Wearable electronics is an emerging field that demands composites with both reliable mechanical durability and suitable electrical sensitivity. Herein, we report a combination of supercompressible, ultralightweight, piezoresistive and mechanically robust sensor created by the infiltration of active fillers (CNTs/rGO) on the 3D porous scaffold of PDMS. Carbon nanotubes (CNTs) and reduced graphene oxide (rGO) hybrid synergistically improve the electrical and sensing properties by providing better interfacial contacts, high electron/phonon transfer; low inter tube slippage and reduction in phonon scattering. This study provides useful insights and experimental optimisation of parameters like dropping time and nanofiller concentrations to generate highly viable hybrid microstructure for sensor applications.
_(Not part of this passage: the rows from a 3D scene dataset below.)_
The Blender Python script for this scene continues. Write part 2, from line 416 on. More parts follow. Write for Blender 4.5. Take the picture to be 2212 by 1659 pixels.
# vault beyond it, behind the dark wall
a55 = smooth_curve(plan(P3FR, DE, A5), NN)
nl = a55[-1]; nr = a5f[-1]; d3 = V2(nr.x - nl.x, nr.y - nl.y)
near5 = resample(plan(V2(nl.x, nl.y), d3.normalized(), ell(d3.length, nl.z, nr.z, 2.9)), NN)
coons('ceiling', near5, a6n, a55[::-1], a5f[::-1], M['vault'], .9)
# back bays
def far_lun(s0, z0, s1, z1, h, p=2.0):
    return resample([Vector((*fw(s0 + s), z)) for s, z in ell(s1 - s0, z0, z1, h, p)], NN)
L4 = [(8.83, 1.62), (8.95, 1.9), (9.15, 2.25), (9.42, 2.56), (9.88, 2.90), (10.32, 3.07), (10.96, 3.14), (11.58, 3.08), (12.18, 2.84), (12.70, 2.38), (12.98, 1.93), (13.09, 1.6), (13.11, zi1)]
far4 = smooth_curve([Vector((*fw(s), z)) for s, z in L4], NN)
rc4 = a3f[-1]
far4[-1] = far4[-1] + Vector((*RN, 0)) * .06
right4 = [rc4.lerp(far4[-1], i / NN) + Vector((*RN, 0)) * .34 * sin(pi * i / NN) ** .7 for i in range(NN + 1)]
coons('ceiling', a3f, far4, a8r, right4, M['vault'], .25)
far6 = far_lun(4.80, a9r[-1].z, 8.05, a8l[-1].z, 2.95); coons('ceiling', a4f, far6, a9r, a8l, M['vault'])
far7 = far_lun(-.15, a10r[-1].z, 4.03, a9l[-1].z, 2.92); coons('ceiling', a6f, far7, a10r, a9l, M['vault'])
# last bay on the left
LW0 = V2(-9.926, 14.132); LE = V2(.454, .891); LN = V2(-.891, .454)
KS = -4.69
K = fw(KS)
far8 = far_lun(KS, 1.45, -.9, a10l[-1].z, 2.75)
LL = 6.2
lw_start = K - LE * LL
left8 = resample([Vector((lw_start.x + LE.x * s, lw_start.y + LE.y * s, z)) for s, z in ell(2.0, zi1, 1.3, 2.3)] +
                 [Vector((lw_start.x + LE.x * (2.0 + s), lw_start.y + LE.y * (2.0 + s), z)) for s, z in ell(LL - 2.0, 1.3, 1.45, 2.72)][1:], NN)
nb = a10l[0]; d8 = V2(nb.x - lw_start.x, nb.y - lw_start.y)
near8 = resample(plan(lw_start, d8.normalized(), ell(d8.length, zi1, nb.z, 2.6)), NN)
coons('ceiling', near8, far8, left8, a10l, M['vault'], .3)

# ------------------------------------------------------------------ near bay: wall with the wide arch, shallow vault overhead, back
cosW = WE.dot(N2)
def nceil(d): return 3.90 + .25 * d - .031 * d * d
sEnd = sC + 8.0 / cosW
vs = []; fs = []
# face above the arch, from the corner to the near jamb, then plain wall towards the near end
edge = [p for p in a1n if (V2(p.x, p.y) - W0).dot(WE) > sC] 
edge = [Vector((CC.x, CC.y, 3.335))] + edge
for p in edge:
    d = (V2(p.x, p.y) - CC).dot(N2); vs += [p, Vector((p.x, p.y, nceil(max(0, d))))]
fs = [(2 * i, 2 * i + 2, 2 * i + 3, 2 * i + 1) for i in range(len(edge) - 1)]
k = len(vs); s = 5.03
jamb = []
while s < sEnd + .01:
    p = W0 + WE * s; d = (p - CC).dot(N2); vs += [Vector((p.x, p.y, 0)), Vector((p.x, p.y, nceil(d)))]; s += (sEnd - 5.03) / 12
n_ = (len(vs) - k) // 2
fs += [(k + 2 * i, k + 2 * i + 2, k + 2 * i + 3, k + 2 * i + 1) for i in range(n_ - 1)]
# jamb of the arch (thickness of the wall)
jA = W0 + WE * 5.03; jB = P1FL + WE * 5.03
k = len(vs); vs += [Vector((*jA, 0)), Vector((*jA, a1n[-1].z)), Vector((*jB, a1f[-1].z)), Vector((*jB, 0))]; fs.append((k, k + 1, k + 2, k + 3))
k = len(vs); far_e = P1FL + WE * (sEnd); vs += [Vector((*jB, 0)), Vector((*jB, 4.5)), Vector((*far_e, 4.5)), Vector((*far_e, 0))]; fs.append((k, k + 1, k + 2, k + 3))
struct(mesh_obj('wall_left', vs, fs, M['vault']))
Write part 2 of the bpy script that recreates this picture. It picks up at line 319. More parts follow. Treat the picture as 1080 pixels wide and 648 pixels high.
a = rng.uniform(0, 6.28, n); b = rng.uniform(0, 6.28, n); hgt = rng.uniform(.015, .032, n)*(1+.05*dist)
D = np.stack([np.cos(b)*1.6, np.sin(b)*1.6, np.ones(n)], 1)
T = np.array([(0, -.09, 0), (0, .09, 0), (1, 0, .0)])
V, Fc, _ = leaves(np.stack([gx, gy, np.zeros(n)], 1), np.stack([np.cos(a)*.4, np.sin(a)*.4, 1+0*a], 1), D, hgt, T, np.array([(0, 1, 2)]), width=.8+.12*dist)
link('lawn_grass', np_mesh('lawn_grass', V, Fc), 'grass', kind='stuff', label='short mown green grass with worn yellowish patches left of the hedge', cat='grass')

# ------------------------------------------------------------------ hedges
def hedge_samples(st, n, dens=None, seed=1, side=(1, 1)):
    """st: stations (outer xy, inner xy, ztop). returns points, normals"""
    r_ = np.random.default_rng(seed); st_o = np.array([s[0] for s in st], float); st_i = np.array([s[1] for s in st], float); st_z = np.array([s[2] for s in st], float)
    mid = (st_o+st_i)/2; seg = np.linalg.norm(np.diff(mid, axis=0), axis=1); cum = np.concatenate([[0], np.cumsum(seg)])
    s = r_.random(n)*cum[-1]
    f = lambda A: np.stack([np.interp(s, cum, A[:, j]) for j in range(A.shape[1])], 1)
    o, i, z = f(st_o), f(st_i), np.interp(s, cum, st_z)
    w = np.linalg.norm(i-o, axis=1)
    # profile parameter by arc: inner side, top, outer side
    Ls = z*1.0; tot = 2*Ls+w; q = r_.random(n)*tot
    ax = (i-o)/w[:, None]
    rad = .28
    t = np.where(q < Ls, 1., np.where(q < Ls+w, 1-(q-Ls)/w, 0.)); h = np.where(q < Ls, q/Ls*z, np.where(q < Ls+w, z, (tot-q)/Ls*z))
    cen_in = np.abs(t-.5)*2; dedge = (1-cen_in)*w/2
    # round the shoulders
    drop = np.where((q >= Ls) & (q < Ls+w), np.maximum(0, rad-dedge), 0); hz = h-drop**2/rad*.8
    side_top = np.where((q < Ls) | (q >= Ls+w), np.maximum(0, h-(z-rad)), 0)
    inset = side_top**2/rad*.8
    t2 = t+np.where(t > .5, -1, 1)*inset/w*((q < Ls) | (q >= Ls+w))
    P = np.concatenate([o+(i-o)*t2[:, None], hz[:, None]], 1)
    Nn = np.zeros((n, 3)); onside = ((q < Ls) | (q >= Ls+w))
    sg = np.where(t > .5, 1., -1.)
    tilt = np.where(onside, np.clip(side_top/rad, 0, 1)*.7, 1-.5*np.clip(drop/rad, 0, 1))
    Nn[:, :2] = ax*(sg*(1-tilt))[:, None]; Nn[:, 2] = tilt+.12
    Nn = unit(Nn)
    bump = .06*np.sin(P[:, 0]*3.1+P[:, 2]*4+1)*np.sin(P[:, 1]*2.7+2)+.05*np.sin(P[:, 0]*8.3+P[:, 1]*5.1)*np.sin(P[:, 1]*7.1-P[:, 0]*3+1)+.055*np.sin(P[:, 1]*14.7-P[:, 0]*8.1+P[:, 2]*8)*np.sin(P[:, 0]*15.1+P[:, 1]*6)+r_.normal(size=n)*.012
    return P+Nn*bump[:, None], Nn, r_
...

The sensor shows excellent peizoresistive performance like wide linearity range, large-scale force sensing, supercompressibility, good durability, rapid response-recovery time and good sensitivity. The multifunctional sensor exhibits promising potential for the real-time monitoring of human flexion, like joint movements of finger, wrist, elbow and knee. It can directly be integrated on a shoe sole for reliable real-time gait monitoring. The smart insole could accurately monitor and distinguish gait phase while walking, jogging, squatting, sitting, standing. Based on the versatility of the sensor and the ability to accurately evaluate gait speed, stride length the sensor can be employed for bio-motion analysis, myoelectric prosthesis and other wearable devices.